Writing for Social Justice
I’m an older gay man who has been around the block, an educated guy who had to work in jobs and for companies I was not drawn to through choice but necessity; we all need to make a living. It was the deal I made with the status quo, stepping — never willingly but begrudgingly — into what I have always considered indentured servitude. The deal I made to survive through more accepted means defines what I write about and why I write about it. I lived a counter-cultural life for about ten years which is never easy in a city like London, but it was just about possible in the 80s and early 90s. I was never more alive than when I was living hand to mouth with the freedom to protest or create — as a visual artist during those years — as I was during this period of my life. I was resilient and determined to live outside the system for as long as I could but when it came to having to take care of someone I loved, I decided to make the deal with capitalism and corporatism to improve our circumstances. If I am honest — and we never make any headway without some level of honesty — I’m certain I would eventually have wanted a safer, more secure, more reliable form of income and all the comforts associated with it. Most of us can be worn down by the adversity of never knowing where the next meal is coming from, whether the roof over our heads is secure or if the people we love can access the care and attention they deserve. I cut myself — and the majority — some considerable slack here as anyone who is forced to make this calculation and acquiesces to the status quo is a worker and workers are an exploited group whether we collectively recognise it or not.
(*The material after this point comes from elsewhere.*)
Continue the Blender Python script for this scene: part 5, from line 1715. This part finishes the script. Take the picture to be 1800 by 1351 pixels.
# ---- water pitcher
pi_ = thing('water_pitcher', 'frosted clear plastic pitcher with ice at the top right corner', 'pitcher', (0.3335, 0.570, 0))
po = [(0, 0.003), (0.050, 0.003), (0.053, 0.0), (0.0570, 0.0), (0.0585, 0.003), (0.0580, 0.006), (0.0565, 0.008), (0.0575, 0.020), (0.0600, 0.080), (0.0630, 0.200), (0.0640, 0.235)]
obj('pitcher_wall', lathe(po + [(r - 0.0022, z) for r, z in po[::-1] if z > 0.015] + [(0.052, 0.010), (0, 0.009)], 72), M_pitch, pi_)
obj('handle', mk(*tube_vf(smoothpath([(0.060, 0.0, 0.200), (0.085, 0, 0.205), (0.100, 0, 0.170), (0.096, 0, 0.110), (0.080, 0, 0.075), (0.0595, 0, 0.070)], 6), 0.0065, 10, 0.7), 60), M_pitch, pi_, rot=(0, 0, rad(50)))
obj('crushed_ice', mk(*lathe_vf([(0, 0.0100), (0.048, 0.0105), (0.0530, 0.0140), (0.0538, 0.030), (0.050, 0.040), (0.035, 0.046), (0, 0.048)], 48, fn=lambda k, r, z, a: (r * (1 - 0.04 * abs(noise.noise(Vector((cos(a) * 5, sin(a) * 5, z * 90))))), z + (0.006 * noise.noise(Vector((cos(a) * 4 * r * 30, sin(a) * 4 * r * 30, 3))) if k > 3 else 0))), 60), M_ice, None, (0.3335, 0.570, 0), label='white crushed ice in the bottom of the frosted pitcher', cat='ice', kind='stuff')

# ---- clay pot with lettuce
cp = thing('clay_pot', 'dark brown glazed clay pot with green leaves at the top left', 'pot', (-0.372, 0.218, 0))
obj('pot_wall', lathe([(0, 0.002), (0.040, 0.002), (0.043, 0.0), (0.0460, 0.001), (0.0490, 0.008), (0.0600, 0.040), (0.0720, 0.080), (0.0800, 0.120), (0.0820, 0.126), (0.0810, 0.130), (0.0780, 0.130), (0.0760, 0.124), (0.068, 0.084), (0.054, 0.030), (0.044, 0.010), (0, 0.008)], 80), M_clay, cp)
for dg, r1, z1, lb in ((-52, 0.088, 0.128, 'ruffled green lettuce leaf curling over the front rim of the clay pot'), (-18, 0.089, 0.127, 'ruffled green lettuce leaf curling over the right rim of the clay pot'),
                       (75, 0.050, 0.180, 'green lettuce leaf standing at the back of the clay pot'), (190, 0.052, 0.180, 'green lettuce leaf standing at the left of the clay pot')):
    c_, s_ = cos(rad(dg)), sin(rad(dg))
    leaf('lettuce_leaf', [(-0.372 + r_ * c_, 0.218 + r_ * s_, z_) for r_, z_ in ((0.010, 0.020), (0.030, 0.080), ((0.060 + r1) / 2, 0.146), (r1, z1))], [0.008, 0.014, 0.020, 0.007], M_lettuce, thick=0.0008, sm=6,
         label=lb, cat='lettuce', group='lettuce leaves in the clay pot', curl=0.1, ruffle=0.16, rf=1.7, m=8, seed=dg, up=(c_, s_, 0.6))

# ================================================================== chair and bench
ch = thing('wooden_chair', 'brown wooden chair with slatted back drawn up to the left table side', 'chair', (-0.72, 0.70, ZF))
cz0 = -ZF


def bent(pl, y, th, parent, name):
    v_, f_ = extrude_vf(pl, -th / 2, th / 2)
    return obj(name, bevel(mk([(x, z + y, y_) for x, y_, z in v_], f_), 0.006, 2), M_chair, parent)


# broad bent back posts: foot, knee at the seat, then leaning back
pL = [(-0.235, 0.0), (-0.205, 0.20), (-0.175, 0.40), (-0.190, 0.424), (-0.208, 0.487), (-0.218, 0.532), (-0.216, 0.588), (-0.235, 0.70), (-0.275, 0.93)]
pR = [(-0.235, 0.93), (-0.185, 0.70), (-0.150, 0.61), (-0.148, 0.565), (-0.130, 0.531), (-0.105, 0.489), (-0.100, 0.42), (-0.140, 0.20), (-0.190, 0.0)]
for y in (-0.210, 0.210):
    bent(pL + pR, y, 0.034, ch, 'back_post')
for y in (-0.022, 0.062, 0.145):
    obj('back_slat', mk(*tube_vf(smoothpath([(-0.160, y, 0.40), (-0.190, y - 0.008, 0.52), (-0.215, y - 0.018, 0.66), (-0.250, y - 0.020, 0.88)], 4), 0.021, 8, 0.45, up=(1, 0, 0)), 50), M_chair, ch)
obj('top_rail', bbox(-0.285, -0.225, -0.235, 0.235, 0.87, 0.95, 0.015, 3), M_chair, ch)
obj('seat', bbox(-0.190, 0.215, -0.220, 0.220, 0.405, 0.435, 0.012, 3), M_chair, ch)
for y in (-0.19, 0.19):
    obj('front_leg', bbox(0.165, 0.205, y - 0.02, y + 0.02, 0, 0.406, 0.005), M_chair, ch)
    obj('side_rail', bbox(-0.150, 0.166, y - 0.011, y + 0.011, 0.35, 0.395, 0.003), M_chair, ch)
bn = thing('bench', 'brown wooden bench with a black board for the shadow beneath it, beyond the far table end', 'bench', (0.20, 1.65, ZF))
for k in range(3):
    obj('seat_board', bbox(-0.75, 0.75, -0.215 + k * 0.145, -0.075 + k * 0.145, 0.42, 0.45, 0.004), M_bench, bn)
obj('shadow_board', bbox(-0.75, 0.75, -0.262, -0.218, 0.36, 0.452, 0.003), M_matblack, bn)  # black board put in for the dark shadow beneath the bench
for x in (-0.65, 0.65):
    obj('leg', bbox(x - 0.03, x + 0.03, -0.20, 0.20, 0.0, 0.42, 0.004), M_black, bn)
Not unlike a lot of other writers, I had a sense of who I wanted to be as a writer and that’s not who I turned out to be. I wanted to write kitchen sink dramas; novels filtered through my own formative experiences. Somehow, either the material was always either too raw or mercurial for me to work into an effective story or — and here I may need to be as brutally honest as I can be — I just wasn’t particularly interested in writing that kind of story. The writing was constrained through its being quasi-autobiographical. What I wrote always felt at least somewhat forced — held by the grip of my own history — I limited where I allowed the narrative to go, and the stories therefore never developed organically.
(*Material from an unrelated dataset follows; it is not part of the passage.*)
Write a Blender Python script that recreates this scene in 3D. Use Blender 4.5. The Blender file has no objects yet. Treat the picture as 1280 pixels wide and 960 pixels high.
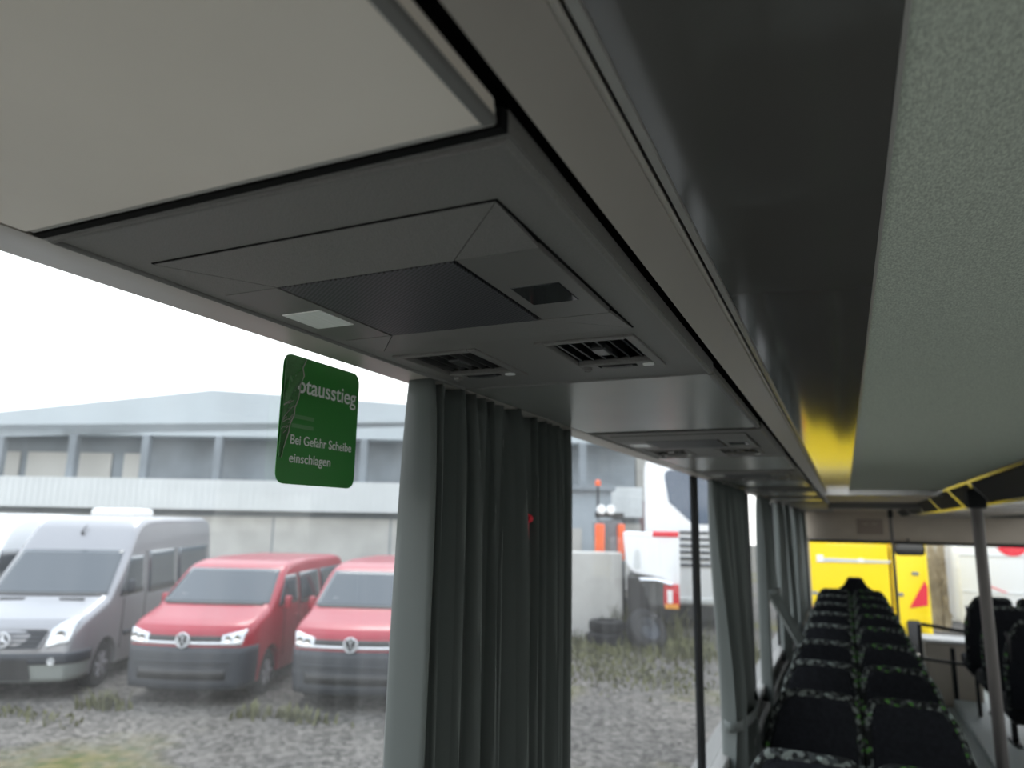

I’ve spent hours and hours and hours writing about power and control and it’s about time I acknowledge I’m a bit of a control freak when it comes to the stories I write. In my defence, what else would a writer want to have power over than their writing? I wanted to be in control of the themes and ideas, I wanted to engage my imagination and impose a narrative structure to the work, and I wanted to ‘get over myself’ when it came to being associated with a specific genre.
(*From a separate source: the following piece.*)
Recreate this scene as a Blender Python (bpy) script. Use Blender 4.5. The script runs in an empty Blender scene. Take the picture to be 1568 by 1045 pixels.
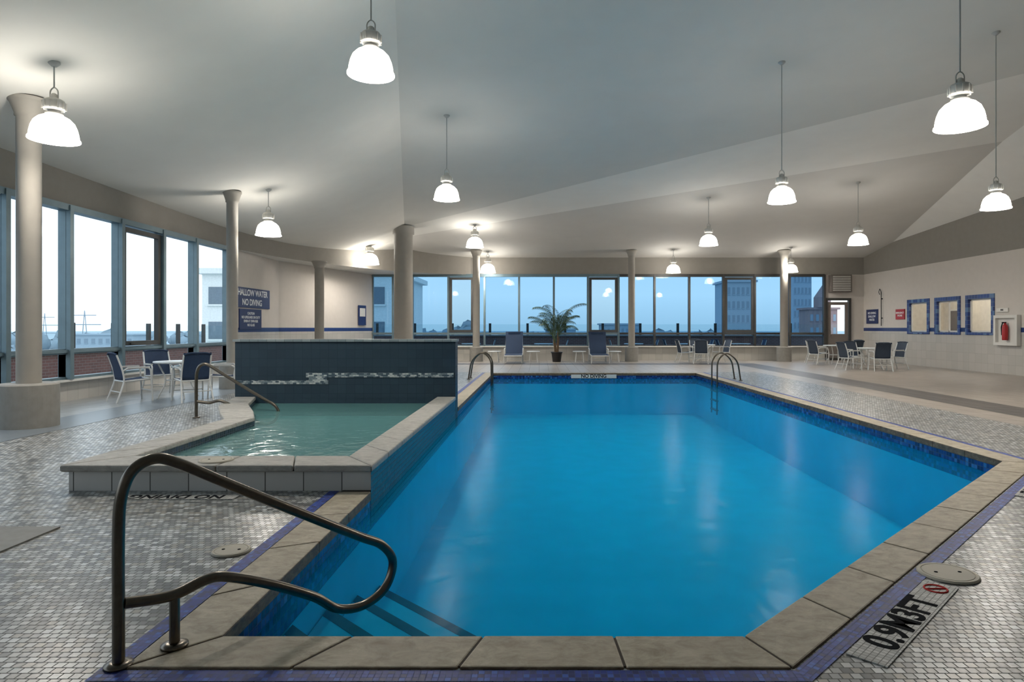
import bpy, math, random
from mathutils import Vector, Matrix
from mathutils.geometry import tessellate_polygon
random.seed(7)
scene = bpy.context.scene
try:
    scene.view_settings.view_transform = 'Standard'
    scene.view_settings.exposure = 0.32
except Exception: pass

# ------------------------------------------------------------------ node helpers
def new_mat(name):
    m = bpy.data.materials.new(name); m.use_nodes = True
    nt = m.node_tree
    b = nt.nodes['Principled BSDF']
    return m, nt, b
def srgb(r,g,b):
    f=lambda c:(c/255/12.92) if c/255<=0.04045 else ((c/255+0.055)/1.055)**2.4
    return (f(r),f(g),f(b),1)
def simple(name, col, rough=0.5, metal=0.0, noise=0.06, scale=6, spec=0.5, bump=0.0):
    m,nt,b = new_mat(name)
    tc = nt.nodes.new('ShaderNodeNewGeometry')
    n = nt.nodes.new('ShaderNodeTexNoise'); n.inputs['Scale'].default_value=scale; n.inputs['Detail'].default_value=4
    nt.links.new(tc.outputs['Position'], n.inputs['Vector'])
    r = nt.nodes.new('ShaderNodeValToRGB')
    r.color_ramp.elements[0].position=0.3; r.color_ramp.elements[1].position=0.7
    r.color_ramp.elements[0].color=(col[0]*(1-noise),col[1]*(1-noise),col[2]*(1-noise),1)
    r.color_ramp.elements[1].color=(min(1,col[0]*(1+noise)),min(1,col[1]*(1+noise)),min(1,col[2]*(1+noise)),1)
    nt.links.new(n.outputs['Fac'], r.inputs['Fac']); nt.links.new(r.outputs['Color'], b.inputs['Base Color'])
    b.inputs['Roughness'].default_value=rough; b.inputs['Metallic'].default_value=metal
    b.inputs['Specular IOR Level'].default_value=spec
    if bump>0:
        bp=nt.nodes.new('ShaderNodeBump'); bp.inputs['Strength'].default_value=bump; bp.inputs['Distance'].default_value=0.01
        nt.links.new(n.outputs['Fac'],bp.inputs['Height']); nt.links.new(bp.outputs['Normal'],b.inputs['Normal'])
    return m
def mosaic(name, sx, sy, colors, grout, g=0.07, axes='XY', rough=0.3, stagger=True, off=(0.013,0.017), bump=True, rot=0, spec=0.5):
    """colors: list of (weight,color) ; random coloured tiles with grout lines"""
    m,nt,b = new_mat(name); N=nt.nodes; L=nt.links
    b.inputs['Specular IOR Level'].default_value=spec
    geo=N.new('ShaderNodeNewGeometry')
    src=geo.outputs['Position']
    if rot:
        vr=N.new('ShaderNodeVectorRotate'); vr.rotation_type='Z_AXIS'; vr.inputs['Angle'].default_value=rot
        L.new(src,vr.inputs['Vector']); src=vr.outputs['Vector']
    sep=N.new('ShaderNodeSeparateXYZ'); L.new(src,sep.inputs[0])
    def math(op,a,bv=None):
        n=N.new('ShaderNodeMath'); n.operation=op
        for i,v in enumerate((a,bv)):
            if v is None: continue
            if isinstance(v,(int,float)): n.inputs[i].default_value=v
            else: L.new(v,n.inputs[i])
        return n.outputs[0]
    u=math('DIVIDE',math('ADD',sep.outputs[axes[0]],off[0]+50*sx),sx)
    v=math('DIVIDE',math('ADD',sep.outputs[axes[1]],off[1]+50*sy),sy)
    fv=math('FLOOR',v)
    if stagger:
        u=math('ADD',u,math('MULTIPLY',math('MODULO',math('ABSOLUTE',fv),2.0),0.5))
    fu=math('FLOOR',u)
    ru=math('SUBTRACT',u,fu); rv=math('SUBTRACT',v,fv)
    comb=N.new('ShaderNodeCombineXYZ'); L.new(fu,comb.inputs[0]); L.new(fv,comb.inputs[1])
    wn=N.new('ShaderNodeTexWhiteNoise'); wn.noise_dimensions='2D'; L.new(comb.outputs[0],wn.inputs['Vector'])
    ramp=N.new('ShaderNodeValToRGB'); ramp.color_ramp.interpolation='CONSTANT'
    tot=sum(w for w,_ in colors); acc=0
    els=ramp.color_ramp.elements
    els[0].position=0; els[0].color=colors[0][1]; acc=colors[0][0]/tot
    els[1].position=acc if len(colors)>1 else 1; els[1].color=colors[1][1] if len(colors)>1 else colors[0][1]
    if len(colors)>1: acc+=colors[1][0]/tot
    for w,c in colors[2:]:
        e=els.new(acc); e.color=c; acc+=w/tot
    L.new(wn.outputs['Value'],ramp.inputs['Fac'])
    mu=math('MINIMUM',ru,math('SUBTRACT',1.0,ru)); mv=math('MINIMUM',rv,math('SUBTRACT',1.0,rv))
    gm=math('LESS_THAN',math('MINIMUM',math('MULTIPLY',mu,sx/min(sx,sy)),math('MULTIPLY',mv,sy/min(sx,sy))),g)
    mix=N.new('ShaderNodeMixRGB'); L.new(gm,mix.inputs[0]); L.new(ramp.outputs[0],mix.inputs[1]); mix.inputs[2].default_value=grout
    L.new(mix.outputs[0],b.inputs['Base Color'])
    rr=math('ADD',math('MULTIPLY',gm,0.4),rough); L.new(rr,b.inputs['Roughness'])
    return m
def stone(name, c1, c2, c3, rough=0.6):
    m,nt,b=new_mat(name); N=nt.nodes; L=nt.links
    geo=N.new('ShaderNodeNewGeometry')
    n=N.new('ShaderNodeTexNoise'); n.inputs['Scale'].default_value=9; n.inputs['Detail'].default_value=9; n.inputs['Roughness'].default_value=0.75; n.inputs['Distortion'].default_value=0.5
    mp=N.new('ShaderNodeMapping'); mp.inputs['Scale'].default_value=(1,1.6,3)
    L.new(geo.outputs['Position'],mp.inputs[0]); L.new(mp.outputs[0],n.inputs['Vector'])
    r=N.new('ShaderNodeValToRGB'); e=r.color_ramp.elements
    e[0].position=.3;e[0].color=c1;e[1].position=.7;e[1].color=c3; k=e.new(.5);k.color=c2
    L.new(n.outputs['Fac'],r.inputs[0])
    L.new(r.outputs[0],b.inputs['Base Color'])
    bp=N.new('ShaderNodeBump'); bp.inputs['Strength'].default_value=.35; bp.inputs['Distance'].default_value=.004
    L.new(n.outputs['Fac'],bp.inputs['Height']); L.new(bp.outputs[0],b.inputs['Normal'])
    b.inputs['Roughness'].default_value=rough
    return m
def glass(name,tint,refl=0.06,rough=0.0):
    m,nt,b=new_mat(name); N=nt.nodes; L=nt.links
    N.remove(b)
    t=N.new('ShaderNodeBsdfTransparent'); t.inputs[0].default_value=tint
    g=N.new('ShaderNodeBsdfGlossy'); g.inputs['Roughness'].default_value=rough
    mx=N.new('ShaderNodeMixShader'); mx.inputs[0].default_value=refl
    L.new(t.outputs[0],mx.inputs[1]); L.new(g.outputs[0],mx.inputs[2])
    L.new(mx.outputs[0],N['Material Output'].inputs[0])
    return m
def water(name,tint,scale,strength,body=None,bodyfac=0.0,dist=0.02,reflmul=1.0,rough=.1):
    m,nt,b=new_mat(name); N=nt.nodes; L=nt.links
    N.remove(b)
    geo=N.new('ShaderNodeNewGeometry')
    n=N.new('ShaderNodeTexNoise'); n.inputs['Scale'].default_value=scale; n.inputs['Detail'].default_value=3; n.inputs['Distortion'].default_value=.6
    L.new(geo.outputs['Position'],n.inputs['Vector'])
    bp=N.new('ShaderNodeBump'); bp.inputs['Strength'].default_value=strength; bp.inputs['Distance'].default_value=dist
    L.new(n.outputs['Fac'],bp.inputs['Height'])
    t=N.new('ShaderNodeBsdfTransparent'); t.inputs[0].default_value=tint
    base=t
    if body:
        d=N.new('ShaderNodeBsdfDiffuse'); d.inputs[0].default_value=body
        mb=N.new('ShaderNodeMixShader'); mb.inputs[0].default_value=bodyfac
        L.new(t.outputs[0],mb.inputs[1]); L.new(d.outputs[0],mb.inputs[2]); base=mb
    g=N.new('ShaderNodeBsdfGlossy'); g.inputs['Roughness'].default_value=rough; L.new(bp.outputs[0],g.inputs['Normal'])
    f=N.new('ShaderNodeFresnel'); f.inputs['IOR'].default_value=1.33; L.new(bp.outputs[0],f.inputs['Normal'])
    mu=N.new('ShaderNodeMath'); mu.operation='MULTIPLY'; mu.inputs[1].default_value=reflmul; L.new(f.outputs[0],mu.inputs[0])
    mx=N.new('ShaderNodeMixShader'); L.new(mu.outputs[0],mx.inputs[0]); L.new(base.outputs[0],mx.inputs[1]); L.new(g.outputs[0],mx.inputs[2])
    L.new(mx.outputs[0],N['Material Output'].inputs[0])
    return m
def emis(name,col,st):
    m,nt,b=new_mat(name)
    b.inputs['Base Color'].default_value=col; b.inputs['Emission Color'].default_value=col; b.inputs['Emission Strength'].default_value=st
    b.inputs['Roughness'].default_value=.3
    return m
def acrylic(name,col,st,tr):
    m,nt,b=new_mat(name); N=nt.nodes; L=nt.links
    b.inputs['Base Color'].default_value=col; b.inputs['Emission Color'].default_value=col; b.inputs['Emission Strength'].default_value=st
    t=N.new('ShaderNodeBsdfTransparent'); t.inputs[0].default_value=(1,1,1,1)
    mx=N.new('ShaderNodeMixShader'); mx.inputs[0].default_value=tr
    L.new(b.outputs[0],mx.inputs[1]); L.new(t.outputs[0],mx.inputs[2]); L.new(mx.outputs[0],N['Material Output'].inputs[0])
    return m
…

There’s an elitist literary snobbery surrounding writers of dystopia and science fiction and I was a casualty of this restrictive bias for longer than I care to admit. Only after I decided to overcome a self-imposed prohibition against writing the kinds of stories I liked to read, did I feel as if I could lose myself in the work and write naturally from both my experience and my imagination. Dystopia allows me to create worlds — always extensions of the recognisable world we currently share — where I can focus on themes of social injustice and the consolidation of power in an ever smaller “elite”; the one percent. So, if I was to define who I am as a writer, it would be someone invested in dissecting socio-economic, political and environmental issues. I’m obsessed with gaining a better purchase on why we allow a tiny minority to govern and control us, knowing they’re so often a dangerous group of unbalanced or even deranged people. Finally, I’m fascinated by the nature of being and what makes us who we are, the always flawed beings who do the most wonderful and dreadful things. If we aren’t invested in understanding the nature of being as writers, then I don’t know what we are writing for.